To start building your list, first promote it. Let customers know that you have one and that they can join your email list. Promoting your email list can take many forms including table tents and word of mouth. You can increase the effectiveness of your email list building campaign by incentivizing them to join. A voucher sent to customers exclusively on your list can work well in this regard.

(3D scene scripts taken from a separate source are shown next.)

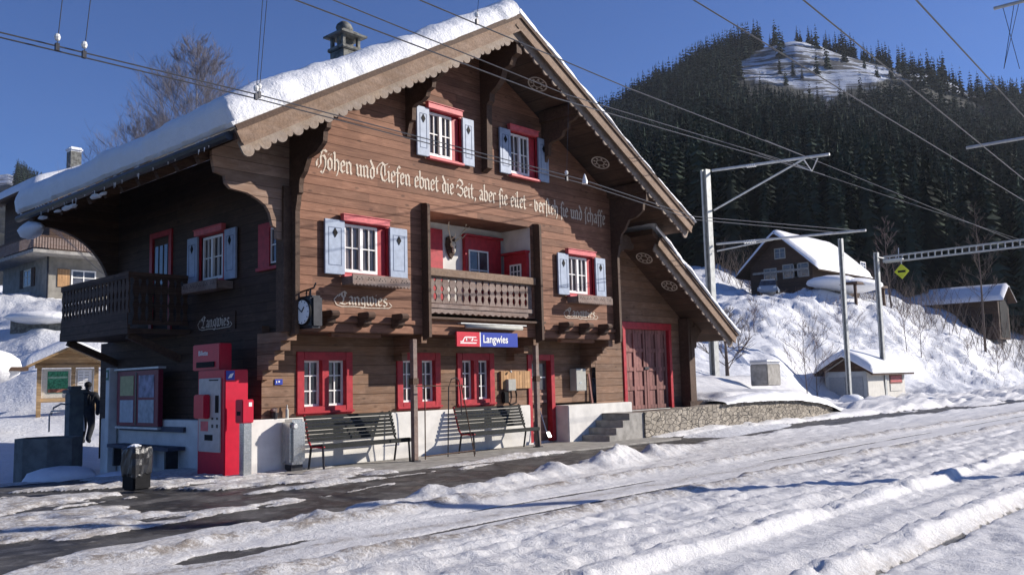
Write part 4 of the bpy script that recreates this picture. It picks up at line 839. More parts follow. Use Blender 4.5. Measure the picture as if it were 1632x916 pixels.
# steel litter bin against the wall
k=thing('wall_bin','narrow upright grey steel bin with a round knob left of the left bench','bin',(.72,-.2,.03)); 
m=MB(); m.box((.60,-.36,.14),(.92,-.03,.94)); m.build('body',BRUSH,k,bevel=.05); m=MB(); m.lathe([(.04,-.385),(.05,-.37),(.05,-.36)],(.68,0,.82),14,'y'); m.build('knob',STEEL,k); m=MB(); m.box((.64,-.3,.03),(.88,-.1,.14)); m.build('leg',DKMET,k)
# things on the plinth ledge
k=thing('flower_pot','small dark pot with a dried plant on the white plinth ledge','pot',(.55,.05,.95)); m=MB(); m.lathe([(.05,.95),(.07,1.06)],(.52,.05,0),10); m.build('pot',DKMET,k); m=MB(); m.ball((.52,.05,1.1),.07,8,(1,1,.7),.4); m.build('plant',TWIG,k)
k=thing('bottle','small clear glass bottle standing on the white plinth ledge','bottle',(.78,.05,.95)); m=MB(); m.lathe([(.03,.95),(.03,1.1),(.013,1.14),(.013,1.19)],(.78,.05,0),10); m.build('body',paint('bottle_glass',(.5,.5,.45),.1,.05,bmp=0),k)
k=thing('number_plate','tiny dark blue enamel plate on the boards beside the left double window','plate',(.62,.1,1.6)); m=MB(); m.box((.56,.10,1.56),(.72,.118,1.66)); m.build('plate',SBLUE,k); m=MB(); m.box((.585,.096,1.59),(.60,.0995,1.63)); m.box((.63,.096,1.60),(.66,.0995,1.63)); m.build('numeral',WHITE,k)
# ticket machine
k=thing('ticket_machine','tall red ticket machine with grey front panel and canopy at the house corner','ticket machine',(-.22,.5,0))
m=MB(); m.box((-.45,.06,.0),(-.002,1.0,1.84)); m.build('body',MRED,k,bevel=.015)
m=MB(); m.box((-.475,.17,.42),(-.452,.93,1.70)); pnl=m.build('panel',MGREY,k,bevel=.01)
m=MB(); m.box((-.60,.50,1.0),(-.478,.88,1.42)); m.build('privacy_hood',MRED,k,bevel=.02)
m=MB(); m.box((-.479,.22,1.1),(-.476,.34,1.4)); m.build('screen',BLK,pnl)
m=MB(); m.box((-.479,.42,.62),(-.476,.70,.72)); m.build('slot',BLK,pnl)
for A,B in (((-.481,.24,.84),(-.476,.30,.9)),((-.481,.40,.84),(-.476,.46,.9)),((-.481,.40,.98),(-.476,.46,1.02)),((-.481,.24,.98),(-.476,.30,1.02))): m=MB(); m.box(A,B); m.build('button',DKMET,pnl)
m=MB(); m.box((-.479,.58,.78),(-.476,.84,.95)); m.build('notice',PINK,pnl)
m=MB(); m.box((-.479,.24,1.655),(-.476,.56,1.675)); m.build('small_print',BLK,pnl)
m=MB(); m.box((-.34,.45,1.85),(-.10,1.42,2.32)); hd=m.build('canopy',MRED,k,bevel=.015)
m=MB(); m.box((-.36,.62,1.90),(-.342,1.25,2.0)); m.build('recess',BLK,hd)
textmesh('lettering','Billette',.12,sideT(-.344,1.20,2.12),WHITE,hd,.001,.002,1.)
m=MB(); m.box((-.435,.052,1.66),(-.27,.058,1.82)); em=m.build('emblem',SBLUE,k); m=MB(); m.prism([(-.40,.0505,1.69),(-.33,.0505,1.70),(-.29,.0505,1.78),(-.36,.0505,1.76)],(0,-.002,0)); m.build('emblem_mark',WHITE,em)
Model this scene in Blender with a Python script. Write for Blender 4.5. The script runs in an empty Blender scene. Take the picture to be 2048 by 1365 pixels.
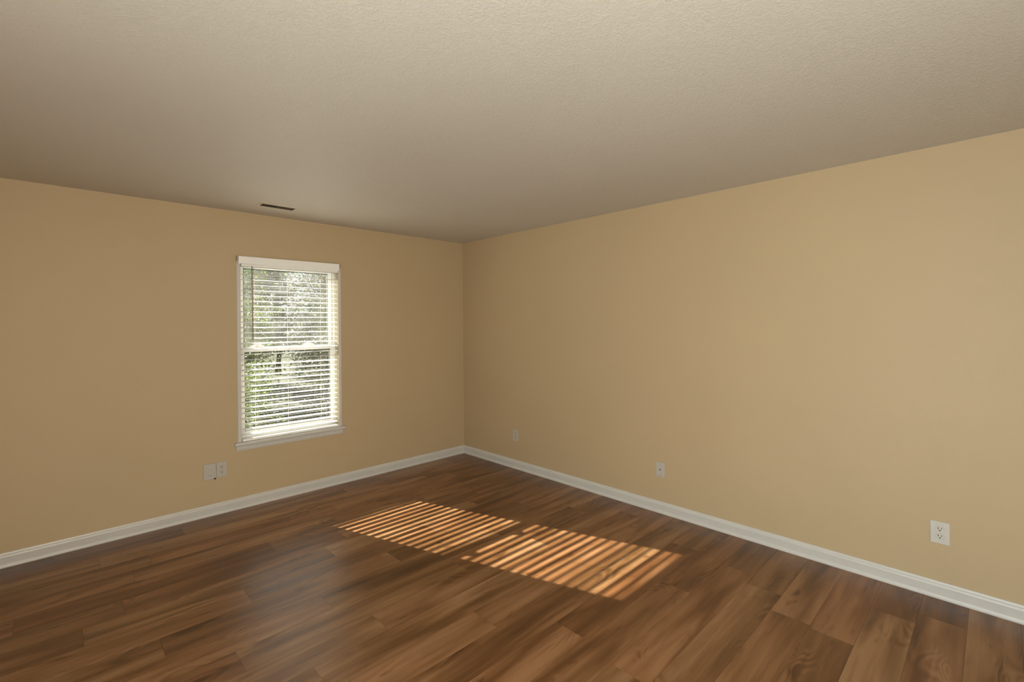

After collecting enough addresses and birthdays, you’ll want to create an email template and begin sending out messages. Because copying, pasting, and timing emails in this manner can become a time-consuming process, email marketing software proves especially useful. Here are some birthday email automation tutorials for some of the most popular email marketing software.

6. Get Local Press

Difficulty: Medium
Cost: Free

24 hours a day, 7 days a week, news organizations are on the lookout for stories to tell.

Help them out a bit here.

If you have something noteworthy to share like a partnership, a nice milestone, or a new service; local press can be a great way of getting publicity for your local delivery business.

To do this, identify a writer that might be interested in your story. An interested writer might be one who has written articles about local businesses, your industry, or competitors. Since a majority of PR is who you know and building relations, if you can engage with him or her prior to sending this story, even better.

Once you feel the time is right, send them a quick, to-the-point message about who you are and what you have to offer. If you think of your message from their perspective and can answer “What’s in it for me?” then you’re probably going at it in a decent manner. For more formal releases, PRNews has a few good tips to make the most of your time and effort.

And, if the first time doesn’t work out, try, try, try again with another contact. You’ll get that one mention, in due time, and then be able to leverage that to receive other press.

7. Create a Customer Referral Program

Difficulty: Medium
Cost: Free to $

With each new customer comes not only an opportunity for repeat sales, but the ability for him or her to bring in new clientele. Take advantage of this situation by incentivizing existing customers to bring more customers to your door.

Depending on what type of local deliveries you do, a referral program can simply consist of you and your team talking about it. Maybe there’s a particular keyword or a name that, if a new customer mentions, can be attributed to a particular referrer.

New Customer: “Hey, I was sent to you guys by Arthur. He mentioned that you guys have the best pizza in town.”

You: “Oh great to hear.” (Makes tally for Arthur)

Those making referrals can then earn things like cash back, gift cards, reduced price products, or even free products. This article from Entrepreneurmagazine takes a deeper dive into ideas that really get people moving.

If and when this process becomes more tedious, referral software can help automate your system more. Such offerings include:

Referral software helps unify the process from beginning to end with features including automated messaging, incentive fulfillment, and store/point of sale integration.

Tip: Take things a step further by combining the analog and digital world. Use business cards and a referral code to cheaply pass around information about your referral program and business.